--- BEGIN Supplied records ---

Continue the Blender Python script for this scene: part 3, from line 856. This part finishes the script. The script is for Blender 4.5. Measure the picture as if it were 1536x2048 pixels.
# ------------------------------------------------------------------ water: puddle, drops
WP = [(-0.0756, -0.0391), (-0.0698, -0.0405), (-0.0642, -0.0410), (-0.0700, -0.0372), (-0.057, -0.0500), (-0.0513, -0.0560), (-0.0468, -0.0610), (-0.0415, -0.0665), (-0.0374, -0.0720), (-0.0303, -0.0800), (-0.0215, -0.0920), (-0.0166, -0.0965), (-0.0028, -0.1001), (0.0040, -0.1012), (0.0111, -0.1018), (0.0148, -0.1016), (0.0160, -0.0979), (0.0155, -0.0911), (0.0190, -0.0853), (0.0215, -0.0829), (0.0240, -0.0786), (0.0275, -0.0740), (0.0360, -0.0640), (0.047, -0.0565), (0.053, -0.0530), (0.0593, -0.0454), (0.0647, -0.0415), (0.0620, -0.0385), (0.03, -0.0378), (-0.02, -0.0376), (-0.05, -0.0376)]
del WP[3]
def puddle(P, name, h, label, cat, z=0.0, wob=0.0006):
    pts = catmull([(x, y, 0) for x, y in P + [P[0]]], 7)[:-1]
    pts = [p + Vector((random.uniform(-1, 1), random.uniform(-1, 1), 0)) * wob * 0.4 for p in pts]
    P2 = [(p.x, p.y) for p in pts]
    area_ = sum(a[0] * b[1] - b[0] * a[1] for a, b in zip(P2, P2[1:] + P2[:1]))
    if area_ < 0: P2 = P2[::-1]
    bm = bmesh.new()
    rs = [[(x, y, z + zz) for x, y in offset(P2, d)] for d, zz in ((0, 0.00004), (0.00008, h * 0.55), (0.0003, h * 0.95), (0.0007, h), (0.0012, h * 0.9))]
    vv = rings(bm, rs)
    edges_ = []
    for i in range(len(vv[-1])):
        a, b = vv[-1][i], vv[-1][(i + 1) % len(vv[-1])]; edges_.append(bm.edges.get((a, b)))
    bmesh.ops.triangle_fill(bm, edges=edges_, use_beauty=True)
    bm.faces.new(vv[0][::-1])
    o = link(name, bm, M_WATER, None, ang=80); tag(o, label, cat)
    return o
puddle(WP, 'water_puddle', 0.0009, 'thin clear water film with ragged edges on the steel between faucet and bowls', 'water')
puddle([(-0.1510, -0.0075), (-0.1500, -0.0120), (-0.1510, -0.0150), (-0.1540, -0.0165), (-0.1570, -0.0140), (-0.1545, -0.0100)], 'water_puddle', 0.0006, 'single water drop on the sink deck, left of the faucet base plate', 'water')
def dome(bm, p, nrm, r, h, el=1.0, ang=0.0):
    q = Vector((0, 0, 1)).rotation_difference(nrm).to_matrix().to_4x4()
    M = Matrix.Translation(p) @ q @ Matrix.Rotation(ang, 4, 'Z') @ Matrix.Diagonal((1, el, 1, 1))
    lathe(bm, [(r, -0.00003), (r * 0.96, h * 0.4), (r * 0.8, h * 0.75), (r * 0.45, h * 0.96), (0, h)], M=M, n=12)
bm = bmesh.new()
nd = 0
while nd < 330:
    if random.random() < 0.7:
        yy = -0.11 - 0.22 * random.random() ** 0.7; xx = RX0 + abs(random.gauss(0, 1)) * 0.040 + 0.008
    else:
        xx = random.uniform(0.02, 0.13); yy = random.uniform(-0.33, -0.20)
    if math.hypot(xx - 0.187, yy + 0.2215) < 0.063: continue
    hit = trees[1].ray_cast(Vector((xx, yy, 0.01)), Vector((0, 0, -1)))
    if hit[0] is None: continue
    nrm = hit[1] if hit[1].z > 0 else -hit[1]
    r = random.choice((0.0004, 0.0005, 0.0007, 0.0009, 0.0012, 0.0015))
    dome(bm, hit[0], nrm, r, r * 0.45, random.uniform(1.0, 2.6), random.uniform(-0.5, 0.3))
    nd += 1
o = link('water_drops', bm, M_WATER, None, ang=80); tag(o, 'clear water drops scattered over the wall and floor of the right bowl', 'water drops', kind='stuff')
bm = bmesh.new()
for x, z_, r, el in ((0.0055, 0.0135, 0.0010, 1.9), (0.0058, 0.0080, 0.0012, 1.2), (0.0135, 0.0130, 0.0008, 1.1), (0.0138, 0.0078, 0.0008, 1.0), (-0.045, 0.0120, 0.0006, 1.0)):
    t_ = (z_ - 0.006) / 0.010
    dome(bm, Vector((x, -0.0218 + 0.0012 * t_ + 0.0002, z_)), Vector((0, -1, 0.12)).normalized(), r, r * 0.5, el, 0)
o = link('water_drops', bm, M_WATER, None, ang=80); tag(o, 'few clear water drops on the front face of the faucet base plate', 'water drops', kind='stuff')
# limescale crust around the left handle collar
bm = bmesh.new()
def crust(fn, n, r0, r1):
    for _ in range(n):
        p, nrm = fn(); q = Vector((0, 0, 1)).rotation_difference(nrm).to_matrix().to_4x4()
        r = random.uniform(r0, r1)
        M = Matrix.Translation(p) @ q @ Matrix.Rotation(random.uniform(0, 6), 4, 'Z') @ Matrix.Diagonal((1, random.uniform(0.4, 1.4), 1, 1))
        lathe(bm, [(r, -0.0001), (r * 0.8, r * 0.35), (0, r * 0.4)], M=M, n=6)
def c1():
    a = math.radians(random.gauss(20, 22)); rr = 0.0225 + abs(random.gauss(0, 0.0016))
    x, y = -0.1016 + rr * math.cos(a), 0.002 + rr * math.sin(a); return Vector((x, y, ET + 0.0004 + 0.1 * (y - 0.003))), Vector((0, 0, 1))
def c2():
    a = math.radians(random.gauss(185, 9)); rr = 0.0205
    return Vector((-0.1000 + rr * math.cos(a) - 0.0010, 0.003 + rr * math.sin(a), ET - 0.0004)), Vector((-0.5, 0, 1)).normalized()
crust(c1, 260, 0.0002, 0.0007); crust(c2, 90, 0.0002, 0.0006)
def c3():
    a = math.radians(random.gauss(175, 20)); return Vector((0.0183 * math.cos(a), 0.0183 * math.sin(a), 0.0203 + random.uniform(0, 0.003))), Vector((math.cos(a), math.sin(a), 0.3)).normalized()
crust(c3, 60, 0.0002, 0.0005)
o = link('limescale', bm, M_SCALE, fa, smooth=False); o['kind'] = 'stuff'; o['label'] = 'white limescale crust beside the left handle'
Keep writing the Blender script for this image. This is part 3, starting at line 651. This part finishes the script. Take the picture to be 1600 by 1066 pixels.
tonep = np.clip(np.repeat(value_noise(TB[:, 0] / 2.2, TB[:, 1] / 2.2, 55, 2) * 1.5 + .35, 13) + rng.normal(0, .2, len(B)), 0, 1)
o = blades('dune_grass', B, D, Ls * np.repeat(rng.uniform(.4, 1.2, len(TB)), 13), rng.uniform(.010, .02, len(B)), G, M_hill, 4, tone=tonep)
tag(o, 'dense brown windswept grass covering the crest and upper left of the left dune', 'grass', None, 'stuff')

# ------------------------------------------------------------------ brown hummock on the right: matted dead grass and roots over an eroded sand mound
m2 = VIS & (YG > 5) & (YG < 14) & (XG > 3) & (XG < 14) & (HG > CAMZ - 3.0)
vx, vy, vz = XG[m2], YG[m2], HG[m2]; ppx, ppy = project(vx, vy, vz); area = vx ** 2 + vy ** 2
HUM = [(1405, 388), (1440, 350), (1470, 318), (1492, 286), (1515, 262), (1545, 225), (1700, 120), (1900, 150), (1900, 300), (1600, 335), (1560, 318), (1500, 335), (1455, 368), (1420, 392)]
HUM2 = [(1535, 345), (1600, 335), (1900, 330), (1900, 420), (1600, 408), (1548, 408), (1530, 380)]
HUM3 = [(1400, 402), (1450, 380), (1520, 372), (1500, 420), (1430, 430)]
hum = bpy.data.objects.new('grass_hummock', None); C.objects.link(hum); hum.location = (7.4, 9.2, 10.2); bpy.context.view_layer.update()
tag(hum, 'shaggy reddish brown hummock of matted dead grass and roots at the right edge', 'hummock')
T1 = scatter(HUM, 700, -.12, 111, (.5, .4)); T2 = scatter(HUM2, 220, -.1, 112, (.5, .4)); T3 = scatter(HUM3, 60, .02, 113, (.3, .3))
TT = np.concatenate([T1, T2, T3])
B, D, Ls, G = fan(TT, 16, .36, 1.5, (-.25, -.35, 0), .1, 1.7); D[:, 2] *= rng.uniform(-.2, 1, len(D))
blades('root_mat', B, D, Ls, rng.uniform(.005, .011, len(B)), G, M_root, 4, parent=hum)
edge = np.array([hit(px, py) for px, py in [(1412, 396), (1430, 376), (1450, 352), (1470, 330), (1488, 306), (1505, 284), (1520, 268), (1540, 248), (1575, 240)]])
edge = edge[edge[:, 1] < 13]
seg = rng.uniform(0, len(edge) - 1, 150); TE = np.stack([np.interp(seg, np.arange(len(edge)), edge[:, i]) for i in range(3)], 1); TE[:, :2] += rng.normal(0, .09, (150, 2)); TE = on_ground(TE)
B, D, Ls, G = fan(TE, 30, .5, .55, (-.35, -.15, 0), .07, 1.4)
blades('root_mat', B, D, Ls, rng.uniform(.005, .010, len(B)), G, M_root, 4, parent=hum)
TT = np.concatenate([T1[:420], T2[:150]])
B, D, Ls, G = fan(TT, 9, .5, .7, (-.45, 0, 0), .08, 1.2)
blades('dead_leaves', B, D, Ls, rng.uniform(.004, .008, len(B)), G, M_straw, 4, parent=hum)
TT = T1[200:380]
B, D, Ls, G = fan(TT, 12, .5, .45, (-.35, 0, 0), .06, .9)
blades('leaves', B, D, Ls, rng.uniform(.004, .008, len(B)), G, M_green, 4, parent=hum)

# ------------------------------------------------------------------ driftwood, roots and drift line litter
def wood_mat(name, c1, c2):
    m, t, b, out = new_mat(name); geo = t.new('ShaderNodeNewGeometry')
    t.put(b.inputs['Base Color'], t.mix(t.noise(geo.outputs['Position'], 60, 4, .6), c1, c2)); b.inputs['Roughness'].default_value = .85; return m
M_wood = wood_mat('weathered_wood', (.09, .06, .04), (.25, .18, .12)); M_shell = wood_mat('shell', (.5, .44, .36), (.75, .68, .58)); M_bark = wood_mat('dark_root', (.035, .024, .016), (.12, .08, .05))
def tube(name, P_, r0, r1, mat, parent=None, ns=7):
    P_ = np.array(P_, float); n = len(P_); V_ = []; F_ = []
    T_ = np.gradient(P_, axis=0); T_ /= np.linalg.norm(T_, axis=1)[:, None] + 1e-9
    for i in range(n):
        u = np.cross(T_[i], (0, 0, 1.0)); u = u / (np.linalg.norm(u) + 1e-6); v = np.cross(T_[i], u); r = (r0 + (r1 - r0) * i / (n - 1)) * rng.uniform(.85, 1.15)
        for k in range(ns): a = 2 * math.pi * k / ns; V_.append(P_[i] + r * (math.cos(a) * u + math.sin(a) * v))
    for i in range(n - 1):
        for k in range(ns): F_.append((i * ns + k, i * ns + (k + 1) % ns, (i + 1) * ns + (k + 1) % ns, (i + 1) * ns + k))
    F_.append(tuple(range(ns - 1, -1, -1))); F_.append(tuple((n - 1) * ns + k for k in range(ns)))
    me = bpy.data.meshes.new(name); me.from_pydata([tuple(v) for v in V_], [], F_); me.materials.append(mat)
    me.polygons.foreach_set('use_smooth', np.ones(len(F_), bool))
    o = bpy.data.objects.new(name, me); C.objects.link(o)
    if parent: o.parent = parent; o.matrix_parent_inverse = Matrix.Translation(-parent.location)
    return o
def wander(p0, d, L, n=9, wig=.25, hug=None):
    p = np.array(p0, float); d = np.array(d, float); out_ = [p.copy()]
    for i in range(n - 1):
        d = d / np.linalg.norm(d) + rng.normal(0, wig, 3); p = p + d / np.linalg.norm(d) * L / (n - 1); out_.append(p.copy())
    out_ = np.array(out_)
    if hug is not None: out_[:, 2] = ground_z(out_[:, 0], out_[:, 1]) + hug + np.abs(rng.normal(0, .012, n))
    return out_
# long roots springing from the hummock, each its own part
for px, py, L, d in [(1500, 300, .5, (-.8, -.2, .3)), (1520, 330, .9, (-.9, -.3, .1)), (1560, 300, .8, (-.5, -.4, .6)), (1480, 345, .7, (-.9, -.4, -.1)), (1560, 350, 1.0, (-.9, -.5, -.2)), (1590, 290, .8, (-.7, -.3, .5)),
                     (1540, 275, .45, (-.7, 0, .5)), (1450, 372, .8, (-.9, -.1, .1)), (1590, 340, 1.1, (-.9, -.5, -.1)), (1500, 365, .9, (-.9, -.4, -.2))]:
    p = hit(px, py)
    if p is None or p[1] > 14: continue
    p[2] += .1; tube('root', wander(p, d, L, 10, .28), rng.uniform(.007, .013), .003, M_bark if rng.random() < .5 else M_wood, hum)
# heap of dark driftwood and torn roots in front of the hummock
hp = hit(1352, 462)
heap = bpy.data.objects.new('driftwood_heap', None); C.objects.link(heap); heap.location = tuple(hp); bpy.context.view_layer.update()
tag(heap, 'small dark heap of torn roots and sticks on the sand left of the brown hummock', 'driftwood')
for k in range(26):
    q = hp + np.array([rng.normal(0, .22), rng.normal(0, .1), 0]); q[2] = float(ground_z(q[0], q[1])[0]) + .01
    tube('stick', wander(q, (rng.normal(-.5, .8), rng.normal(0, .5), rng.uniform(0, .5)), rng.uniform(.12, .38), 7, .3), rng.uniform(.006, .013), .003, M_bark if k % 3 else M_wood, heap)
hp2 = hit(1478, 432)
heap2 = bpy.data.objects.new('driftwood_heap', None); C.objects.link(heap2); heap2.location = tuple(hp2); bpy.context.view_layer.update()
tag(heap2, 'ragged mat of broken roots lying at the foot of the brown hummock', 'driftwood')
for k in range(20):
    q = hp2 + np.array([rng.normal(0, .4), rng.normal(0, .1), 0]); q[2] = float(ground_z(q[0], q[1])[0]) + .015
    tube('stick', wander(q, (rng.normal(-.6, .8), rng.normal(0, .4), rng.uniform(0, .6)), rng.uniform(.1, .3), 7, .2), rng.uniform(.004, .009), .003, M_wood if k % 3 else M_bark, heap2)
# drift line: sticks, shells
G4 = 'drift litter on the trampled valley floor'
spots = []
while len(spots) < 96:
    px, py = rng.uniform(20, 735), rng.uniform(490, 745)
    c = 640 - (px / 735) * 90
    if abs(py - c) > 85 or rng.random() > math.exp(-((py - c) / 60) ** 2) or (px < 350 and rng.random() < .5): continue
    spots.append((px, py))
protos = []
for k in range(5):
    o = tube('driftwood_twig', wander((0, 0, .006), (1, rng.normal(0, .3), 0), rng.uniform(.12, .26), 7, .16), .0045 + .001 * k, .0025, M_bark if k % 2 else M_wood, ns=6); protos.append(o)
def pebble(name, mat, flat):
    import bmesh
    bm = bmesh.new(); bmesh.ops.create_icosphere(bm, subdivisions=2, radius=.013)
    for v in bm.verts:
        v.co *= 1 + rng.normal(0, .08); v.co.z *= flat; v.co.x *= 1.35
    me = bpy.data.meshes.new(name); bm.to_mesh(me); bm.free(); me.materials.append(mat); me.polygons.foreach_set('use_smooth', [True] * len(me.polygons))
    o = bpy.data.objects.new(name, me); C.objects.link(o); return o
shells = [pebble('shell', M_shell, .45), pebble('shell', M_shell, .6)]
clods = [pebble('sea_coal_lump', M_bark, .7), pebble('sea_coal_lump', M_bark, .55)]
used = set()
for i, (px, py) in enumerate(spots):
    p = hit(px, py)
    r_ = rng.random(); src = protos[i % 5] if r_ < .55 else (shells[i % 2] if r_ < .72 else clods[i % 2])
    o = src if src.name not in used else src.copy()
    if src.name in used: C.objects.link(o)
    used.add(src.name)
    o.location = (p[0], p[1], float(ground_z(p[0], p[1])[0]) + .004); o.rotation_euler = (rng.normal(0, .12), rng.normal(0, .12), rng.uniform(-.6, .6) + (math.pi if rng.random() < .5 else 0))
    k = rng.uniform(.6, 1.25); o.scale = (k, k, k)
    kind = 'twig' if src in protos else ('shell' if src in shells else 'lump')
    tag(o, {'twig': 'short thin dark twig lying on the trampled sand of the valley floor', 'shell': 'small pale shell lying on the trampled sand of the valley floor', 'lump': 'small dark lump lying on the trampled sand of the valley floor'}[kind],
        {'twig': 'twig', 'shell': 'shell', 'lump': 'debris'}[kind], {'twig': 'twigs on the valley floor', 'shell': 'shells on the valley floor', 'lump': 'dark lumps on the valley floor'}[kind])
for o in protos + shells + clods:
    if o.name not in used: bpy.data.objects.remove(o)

--- END Supplied records ---

Problem description
Reproduce the lines exactly, from the line that contains "Keep writing the" through the line that contains "tag(o, 'dense brown", and nothing more.

Finished task
Keep writing the Blender script for this image. This is part 3, starting at line 651. This part finishes the script. Take the picture to be 1600 by 1066 pixels.
tonep = np.clip(np.repeat(value_noise(TB[:, 0] / 2.2, TB[:, 1] / 2.2, 55, 2) * 1.5 + .35, 13) + rng.normal(0, .2, len(B)), 0, 1)
o = blades('dune_grass', B, D, Ls * np.repeat(rng.uniform(.4, 1.2, len(TB)), 13), rng.uniform(.010, .02, len(B)), G, M_hill, 4, tone=tonep)
tag(o, 'dense brown windswept grass covering the crest and upper left of the left dune', 'grass', None, 'stuff')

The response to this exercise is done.